THE ARTIST'S CONSOLATION


This illustration by Maxfield Parrish recently sold for $7.6 million, making somebody very wealthy. Parrish could've used some of that money toward the end of his career, when he fell out of favor with the public.

After Parrish died, two rival art dealers entered into a bitter tug of war over his artwork. The battle raged in angry lawsuits from coast to coast. (cf Cutler v. Gilbert) Each dealer claimed to be protecting the Parrish legacy as charges of fraud, counterfeiting, slander, libel and profiteering flew back and forth. Among the accusations traded in the Boston Globe:

One of the dealers was a "convicted swindler" who pleaded guilty to a felony.

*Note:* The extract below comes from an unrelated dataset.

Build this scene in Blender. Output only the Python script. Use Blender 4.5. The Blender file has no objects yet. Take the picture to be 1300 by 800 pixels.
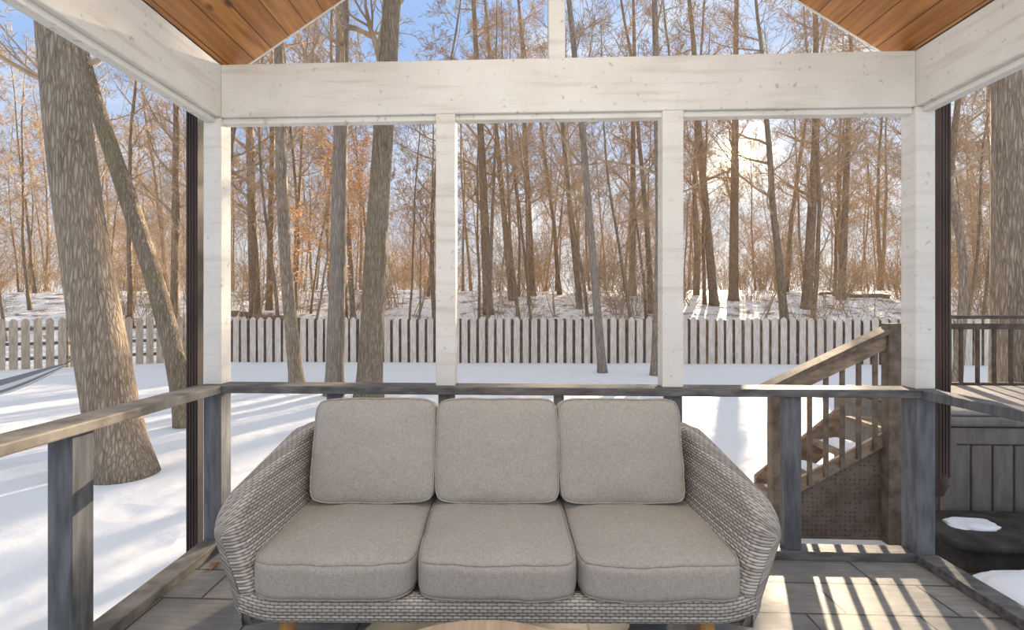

One of the dealers was selling fake Parrishes to unsuspecting buyers

One of the dealers was reproducing Parrish's art without permission

One of the dealers defrauded a store owner by charging $10,000 for the right to call her store the "Parrish Connection" and use the artist's signature as its logo.

One of the dealers was trying to create a monopoly to control Parrish reproductions out of pure greed.

One of the dealers burned down Maxfield Parrish's house

Sometimes being a shrewd art dealer pays better than being a talented artist. One of these fine ladies lives in a mansion modeled partially after the palace at Versailles. The other ran several corporations (sometimes going under the pseudonym "La Contessa De La Gala"). Both were moved by the beauty of Parrish's art to fight over his copyrights like two scorpions in a bottle. Meanwhile Parrish slumbered peacefully beneath the soil.

It's hardly news that illustrators are commercially exploited. Art that never found its way back to the artist from the printer today sells for hundreds of thousands of dollars. A Rockwell just sold for $15.4 million. An N.C. Wyeth sold for $2 million.

Meanwhile, young illustrators face new kinds of adversity, as they struggle with clients who demand work "for spec," or find themselves competing with ready made stockhouse images. It's a difficult career. As Dan Pelavin wrote:

Illustration as a career is most successfully pursued by those to whom no other option is acceptable. It takes that kind of motivation to overcome the inevitable and constant stream of obstacles. Some frankness about the nature of the illustration market and the people an illustrator will have to work for would go a long way in discouraging all but the most foolhardy and desperate from pursuing this glamorous and enviable career.

So what's in it for the artist? What consolation can he or she take from this historically unfair process? I'm not sure, but I suspect the deal is that artists get to look out of their eyes onto a world like this:



Perceiving the world the way an artist does may not help much when it comes to buying a house that looks like Versailles or even feeding your family, but it is not totally without its rewards. As Erica Jong wrote:
In a society in which everything is for sale, in which deals and auctions make the biggest news, doing it for love is the only remaining liberty. Do it for love and you cannot be censored. Do it for love and you cannot be stopped. Do it for love and the rich will envy no one more than you. In a world of tuxedos, the naked man is king. In a world of bookkeepers with spreadsheets, the one who gives it away without counting the cost is God.